Je voudrais suggérer ici une remarque : si notre monde est plein de peurs, c’est parce qu’il a perdu le sens de la crainte de Dieu. La crainte aimante de Dieu nous apaise, parce qu’elle nous convainc que nous sommes dans sa main et, alors, nous savons, comme Jésus le dit à la fin du discours sur la montagne, que sa providence ne peut nous faire défaut (Mt 7, 25-33). Elle nous installe dans la confiance en Dieu.
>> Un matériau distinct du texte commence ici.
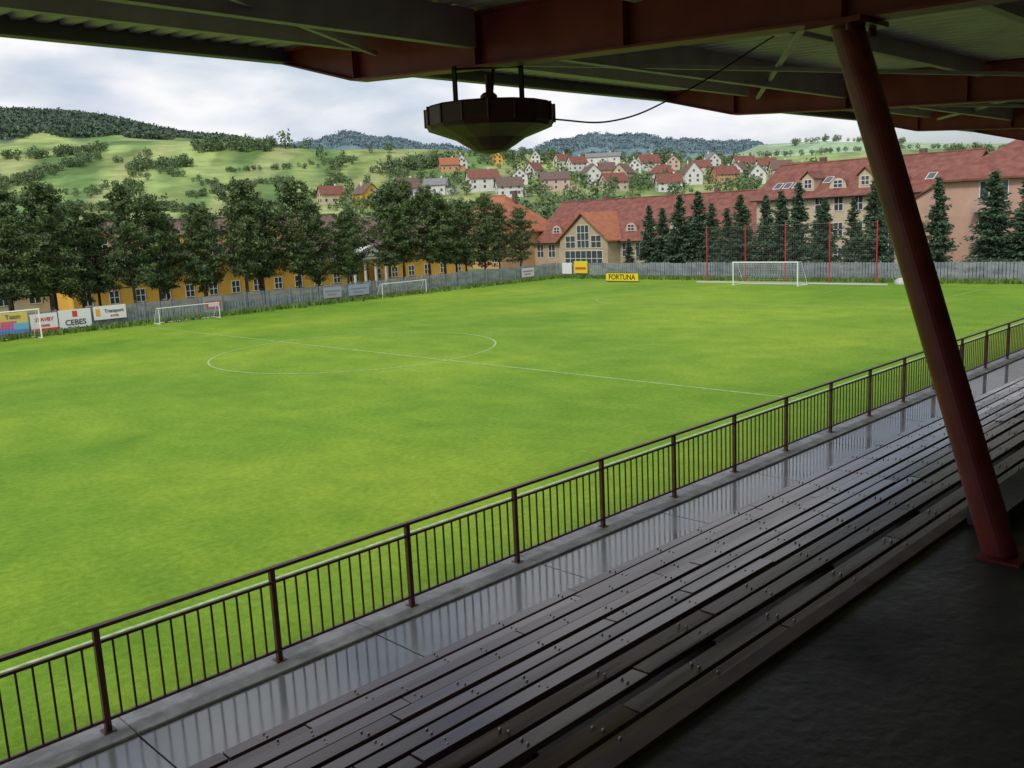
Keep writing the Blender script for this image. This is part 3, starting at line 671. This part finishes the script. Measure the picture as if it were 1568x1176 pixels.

La peur, en revanche, nous angoisse parce qu’alors nous plaçons nos espoirs en nous-mêmes, non dans l’aide providentielle de Dieu. Et confusément, souvent sans le reconnaître, nous savons bien que nous ne pouvons nous en sortir par nous-mêmes, que nous ne pouvons nous sauver nous-mêmes. Dans cet épisode de la tempête apaisée, Jésus veut faire passer ses disciples de la peur qu’ils ont, livrés à eux-mêmes, à la crainte qui est remise entre ses mains.

Je le disais en commençant, face aux dangers qui nous assaillent nous sommes portés à nous adresser à Dieu en lui reprochant son absence : « Où es-tu ? », lui demandons-nous. Mais, en fait, c’est nous qui nous sommes éloignés de lui, par notre péché qui ne fait que poursuivre celui de nos premiers parents. Et c’est Lui qui nous poursuit, comme lors de ce péché, en nous disant : « Où es-tu ? » Jésus semble dormir lorsque nous ne comptons que sur nous-mêmes. Alors, on comprend un peu mieux pourquoi il reproche aux Apôtres, lors de cet épisode, leur manque de foi. Car la foi s’accompagne de la crainte de Dieu. À nous aussi, qui nous plaignons de son absence apparente, il dit encore : « Comment n’avez-vous pas la foi ? » Il nous invite à bannir la peur, en entrant dans la sainte crainte de Dieu. Que l’Esprit de crainte nous soit donné aujourd’hui, demandons-le les uns pour les autres et, alors, le monde d’après ne sera pas comme le monde d’avant.